Wilkinson and his new warden, Harold Swenson, 58, a longtime associate in the federal system, quickly established a new climate. Knives and forks --hitherto forbidden as potentially dangerous weapons--joined spoons on the dining tables; fresh fruit appeared on the breakfast menu; shower rooms were placed at the end of each cell-block tier so that convicts could bathe daily instead of twice a week. Cheap transistor radios were put on sale. For the first time, maximum-security prisoners were allowed outdoors for recreation and supplied with pillows and mattresses instead of back-breaking straw ticks.
Stern Side. A burned-out cell block, still standing a decade after the riots, was replaced by a prisoner-built recreation building that has become the home of the Versatiles, an eight-man convict combo that performs at schools and other state institutions.
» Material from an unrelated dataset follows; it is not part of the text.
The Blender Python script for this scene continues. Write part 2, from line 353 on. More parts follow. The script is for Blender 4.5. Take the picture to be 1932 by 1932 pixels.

Most important, the prison population has been reduced by 20%. Yet a truly professional administration also has its stern side. Guards, who had often snoozed in overstuffed chairs in the watchtowers, were now perched on high aluminum chairs and provided with M-l carbines and sawed-off 12-gauge shotguns in place of puny .22-cal. rifles. Many of the old-timers--moonlighting farmers, bellhops and taxi drivers--were replaced with younger, more competent men.
The real purpose of a prison, in Wilkinson's view, is not to keep prisoners happy--or even to keep them in--but to rehabilitate them. Everyone who can works at Missouri, and training and educational programs are being given top priority. Despite the reduced population, more inmates (710) are enrolled in rehabilitation programs now than ever before. The idea, of course, is to teach prisoners useful occupations, in the hope that most will never again see the inside of "Jeff City."